U.S. media reports suggest that shares in the company will be owned, among others, by Oracle’s multi-billionaire founder Larry Ellison, an old friend of Trump, an affiliate of Rupert Murdoch’s Fox News, Michael Dell of Dell Computers, the Silver Lake technology venture capital group, and MGX, the Abu Dhabi wealth fund that has a number of financial ties to Trump family businesses.
There have been press reports that the final deal will involve a payment of “several billions” by the new owners to a U.S. government account.
The world’s second-richest businessman
Ellison, second only to Elon Musk as the world’s richest businessman, has long been a strong Trump supporter. His media interest in TikTok will be alongside the recent acquisition by a company, run by his son, of Paramount pictures.
It secured merger approval by the Federal Trade Commission (FTC) only after Paramount’s CBS TV subsidiary paid $16 million to Trump to resolve editorial bias charges brought by the President.

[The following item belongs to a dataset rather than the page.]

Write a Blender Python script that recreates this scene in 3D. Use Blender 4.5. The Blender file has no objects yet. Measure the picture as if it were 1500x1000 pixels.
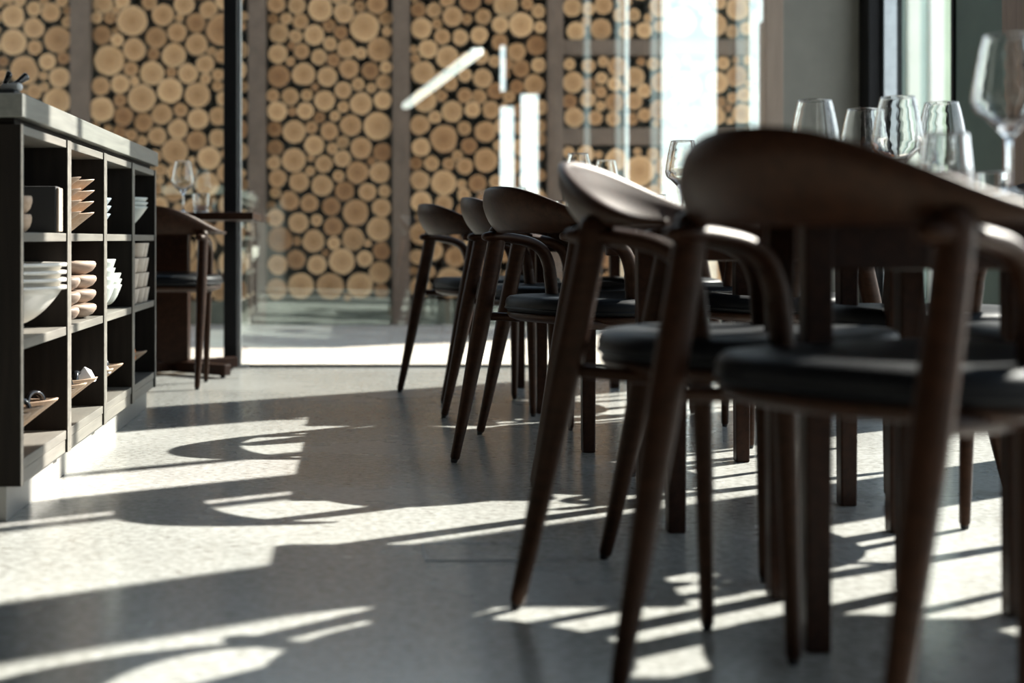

Global financial consequences
A government shut-down and mounting evidence of Trump’s corporate extortion schemes may diminish international investor appetite for the United States. This could gain in speed if Trump’s tariffs are seen to boost domestic inflation and slow economic growth. Trump may not care what the media and the Democrats say about him, but he might worry if the financial markets turn sour.
A sell-off of U.S. government bills and bonds by foreign investors could worry Trump. Given that the United States accounts for nearly 55% of the global equity market, a sharp sell-off of U.S. stocks could trigger not only serious declines in stock markets across the world.
It would also hit his friends’ and major donors’ finances and, to some extent, Trump’s finances. More effective yet, it would hit his ego. Maybe the markets will bring caution to a man who every day seems to lust for ever more political power.